Today's installment of campaign-related news items from across the country.

* Montana Gov. Steve Bullock (D) may not have qualified for this week's Democratic presidential primary debates, but he's nevertheless finding some success in Iowa, where he received an endorsement yesterday from Story County Democratic Chair Jan Bauer, one of the state's biggest players in party politics. This comes a month after Bullock also received an endorsement from Iowa Attorney General Tom Miller (D).

* Sen. Bernie Sanders (I-Vt.) raised a few eyebrows yesterday when MSNBC's Kasie Hunt asked if he'd commit to supporting the Democratic 2020 ticket, even if he's not on it, and the Vermont senator hedged.

* Though there's likely to be a Democratic primary in Maine's U.S. Senate race, Maine House Speaker Sara Gideon (D) picked up several endorsements this week, including one from the Democratic Senatorial Campaign Committee.

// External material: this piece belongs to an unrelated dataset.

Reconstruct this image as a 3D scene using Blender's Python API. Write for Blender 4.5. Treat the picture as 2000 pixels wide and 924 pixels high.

* Sen. Lindsey Graham (R-S.C.) is working hard to make sure he doesn't face a primary rival in South Carolina next year, and so far, that's working out quite well for him.

* Speaking of GOP primaries, Roy Moore certainly made a splash by kicking off a U.S. Senate campaign in Alabama last week, but he's going to have plenty of intra-party rivals. They'll include Alabama Secretary of State John Merrill (R), who announced his candidacy on Tuesday.

* Though Secretary of State Mike Pompeo seemed to officially close the door on running for Kansas' open U.S. Senate seat next year, Politico reports that he's still "quietly evaluating the next steps in his political career."